Hi James,

On Tue, Dec 12, 2017 at 5:57 AM, James Salsman <jsals...@gmail.com> wrote:
> Leila and Lani,
>
> The Article Expansion Recommendation System is an absolutely
> spectacular project, which will clearly very substantially improve the
> encyclopedia in ways that perhaps no other single effort has come near
> to being able, so I can't wait to learn more about it.

Thanks for the words of encouragement. :)

> But I might not
> be able to make the live-stream time,

A quick note (which you already probably know): you can watch the
showcase afterwards, and you know where to find us, so do ping with
questions. (I may be slow in responding in the next 2 weeks, but I
will get back to you).

> so I want to get in this
> question in advance:
>
> Are you using or do you plan to use ORES quality predictions, the
> upcoming article importance predictions, and pageview statistics to
> rank article expansion recommendations?

At the moment, we're not using the systems you mentioned but that's
because we're not at the ranking stage, yet. Once we get there, we
will start interacting with them more, to figure out where we can use
what. In our previous work for recommending what articles to be
created, we ranked missing articles in a given language (Section 2.2.
in https://arxiv.org/abs/1604.03235). When we're working with already
existing articles, our job can become easier, given that, as you
mentioned, more information is available about the article. (For
example, we had to build a prediction model that would predict article
pageviews if they get created in the previous work, while pageviews
are now available to us for the already existing articles.).

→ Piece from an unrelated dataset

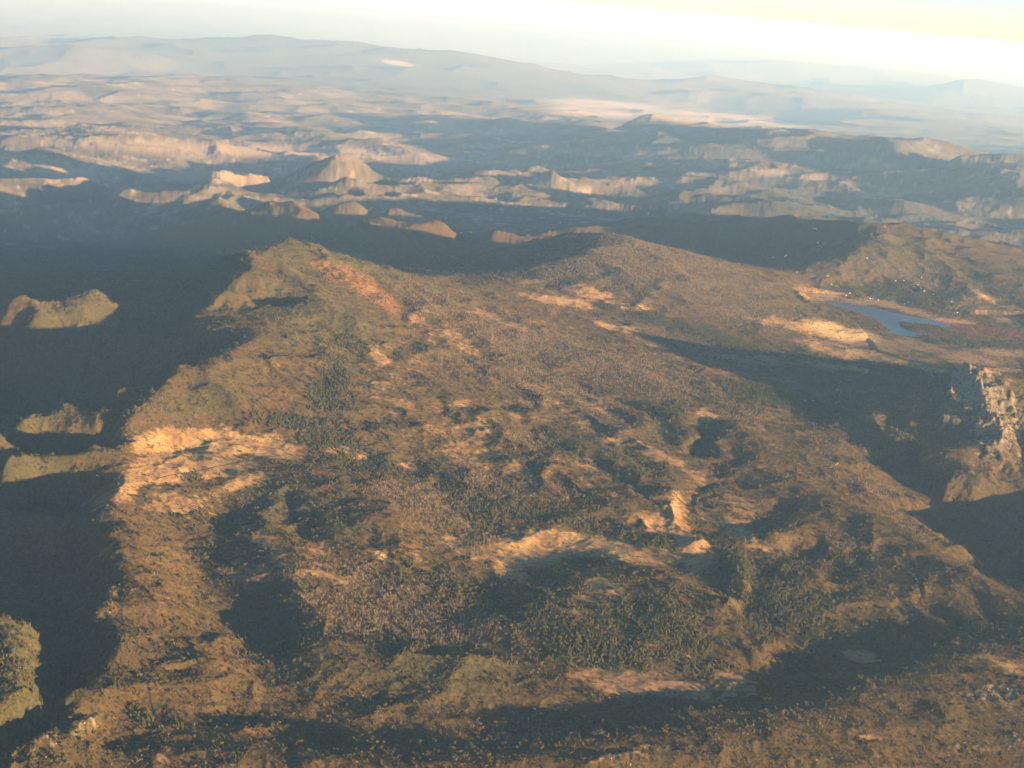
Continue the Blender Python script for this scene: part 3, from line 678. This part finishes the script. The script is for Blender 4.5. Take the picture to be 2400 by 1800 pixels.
def conifer(seed):
    rnd = random.Random(seed); tr = []
    h = 14.5
    taper(tr, (0, 0, -1.5), (0, 0, h * 0.9), 0.45, 0.08)
    nb = len(tr) // 3
    tiers = 8
    for t in range(tiers):
        f_ = t / (tiers - 1); z = h * (0.16 + 0.8 * f_); R_ = (4.6 * (1 - f_) ** 0.75 + 0.5) * rnd.uniform(.8, 1.15)
        n = 7 if t < 5 else 5
        off = rnd.uniform(0, 6)
        for k in range(n):
            a_ = off + 6.283 * (k + rnd.uniform(-.25, .25)) / n; w = 0.55
            rr = R_ * rnd.uniform(.7, 1.15); dz = -0.28 * rr + rnd.uniform(-.5, .4)
            top = (rnd.uniform(-.2, .2), rnd.uniform(-.2, .2), z + 1.9)
            p1 = (rr * math.cos(a_ - w), rr * math.sin(a_ - w), z + dz); p2 = (rr * math.cos(a_ + w), rr * math.sin(a_ + w), z + dz + rnd.uniform(-.5, .5))
            tr += [top, p1, p2]
    return mesh_of('conifer_tree', tr, [M_BARK, M_CONIF], [0] * nb + [1] * (len(tr) // 3 - nb))
def blobtree(seed, h, rx, rz, n, leaf, mat, name, trunk=True):
    rnd = random.Random(seed); tr = []
    taper(tr, (0, 0, -1.2), (0.2, 0.1, h - rz), 0.35 if trunk else 0.15, 0.2)
    if trunk:
        for k in range(3):
            a_ = 6.283 * k / 3 + rnd.random(); taper(tr, (0.1, 0.05, (h - rz) * 0.6), (rx * .6 * math.cos(a_), rx * .6 * math.sin(a_), h - rz * .6), 0.18, 0.06, 3)
    nb = len(tr) // 3
    lob = [(rnd.gauss(0, rx * .42), rnd.gauss(0, rx * .42), h - rz + rnd.uniform(-.3, .6) * rz) for _ in range(5)]
    for k in range(n):
        c_ = lob[k % 5]
        v_ = Vector((rnd.gauss(0, 1), rnd.gauss(0, 1), rnd.gauss(0.35, .8))).normalized()
        p = Vector(c_) + Vector((v_.x * rx * .58, v_.y * rx * .58, v_.z * rz * .7)) * rnd.uniform(.65, 1.05)
        t1 = v_.cross(Vector((rnd.gauss(0, 1), rnd.gauss(0, 1), rnd.gauss(0, 1)))).normalized() * leaf * rnd.uniform(.6, 1.2); t2 = v_.cross(t1).normalized() * leaf * rnd.uniform(.6, 1.2)
        tr += [p - t1 - t2 * .6, p + t1 - t2 * .4, p + t2 + v_ * .2]
    return mesh_of(name, tr, [M_BARK, mat], [0] * nb + [1] * (len(tr) // 3 - nb))
def dead(seed):
    rnd = random.Random(seed); tr = []
    h = rnd.uniform(9, 15)
    taper(tr, (0, 0, -1.5), (rnd.uniform(-.5, .5), rnd.uniform(-.5, .5), h), 0.5, 0.14)
    for k in range(15):
        z = h * rnd.uniform(.22, .9); a_ = rnd.uniform(0, 6.283); l_ = (h - z) * .45 + 1.6; l_ *= rnd.uniform(.6, 1.1)
        p1 = (l_ * math.cos(a_), l_ * math.sin(a_), z + l_ * rnd.uniform(.5, 1.1))
        taper(tr, (0, 0, z), p1, 0.24, 0.10, 3)
        for q_ in range(2):
            a2 = a_ + rnd.uniform(-1, 1); p0 = Vector(p1) * .6 + Vector((0, 0, z)) * .4
            taper(tr, p0, p0 + Vector((math.cos(a2), math.sin(a2), .9)) * l_ * .5, 0.13, 0.05, 3)
    return mesh_of('dead_tree', tr, [M_DEAD])
def boulder(seed):
    rnd = random.Random(seed)
    bm_ = bmesh.new(); bmesh.ops.create_icosphere(bm_, subdivisions=2, radius=1)
    nv = [Vector((rnd.gauss(0, 1), rnd.gauss(0, 1), rnd.gauss(0, 1))).normalized() for _ in range(9)]
    for v_ in bm_.verts:
        p = v_.co.normalized(); k = min([1.0] + [0.72 / max(p.dot(n_), 0.01) for n_ in nv])
        v_.co = Vector((p.x * 1.3, p.y, p.z * .8)) * k
    me = bpy.data.meshes.new('boulder'); bm_.to_mesh(me); bm_.free(); me.materials.append(M_ROCK); return me
PROTO = {
 'conifer_tree': [conifer(i) for i in range(4)],
 'oak_tree': [blobtree(20 + i, 9.0, 4.6, 3.6, 80, 1.25, M_OAK, 'oak_tree') for i in range(4)],
 'dead_tree': [dead(40 + i) for i in range(5)],
 'shrub': [blobtree(60 + i, 2.4, 2.6, 1.5, 34, 0.85, M_SHRUB, 'shrub', False) for i in range(3)],
 'boulder': [boulder(80 + i) for i in range(4)]}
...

While we're at it: While ranking is an important step, so far what we
have learned is that there is so much missing articles/content across
languages that it suffices if the ranking is "good enough". The
combination of a good enough ranking to give us, let's say the top
300K thousand high priority items to contribute to, and empowering
users to tune recommendations based on their interests will be
powerful enough from the users' perspective.

I will add a few slides to talk about the challenges we see if article
expansion, inspired by your question. :)

Best,
Leila

>
>> The next Research Showcase will be live-streamed this Wednesday, December
>> 13, 2017 at 11:15 AM (PST) 18:15 UTC.
>>
>> YouTube stream: https://www.youtube.com/watch?v=OoVwus1Owtk
>>
>> As usual, you can join the conversation on IRC at #wikimedia-research. And,
>> you can watch our past research showcases here.
>>
>> This month's presentation:
>> "The State of the Article Expansion Recommendation System"
>>
>> By Leila Zia
>>
>> Only 1% of English Wikipedia articles are labeled with quality class Good
>> or better, and 37% of the articles are stubs. We are building an article
>> expansion recommendation system to change this in Wikipedia, across many
>> languages. In this presentation, I will talk with you about our current
>> thinking of the vision and direction of the research that can help us build
>> such a recommendation system, and share more about one specific area of
>> research we have heavily focused on in the past months: building a
>> recommendation system that can help editors identify what sections to add
>> to an already existing article. I present some of the challenges we faced,
>> the methods we devised or used to overcome them, and the result of the
>> first line of experiments on the quality of such recommendations (teaser:
>> the results are really promising. The precision and recall at 10 is 80%.)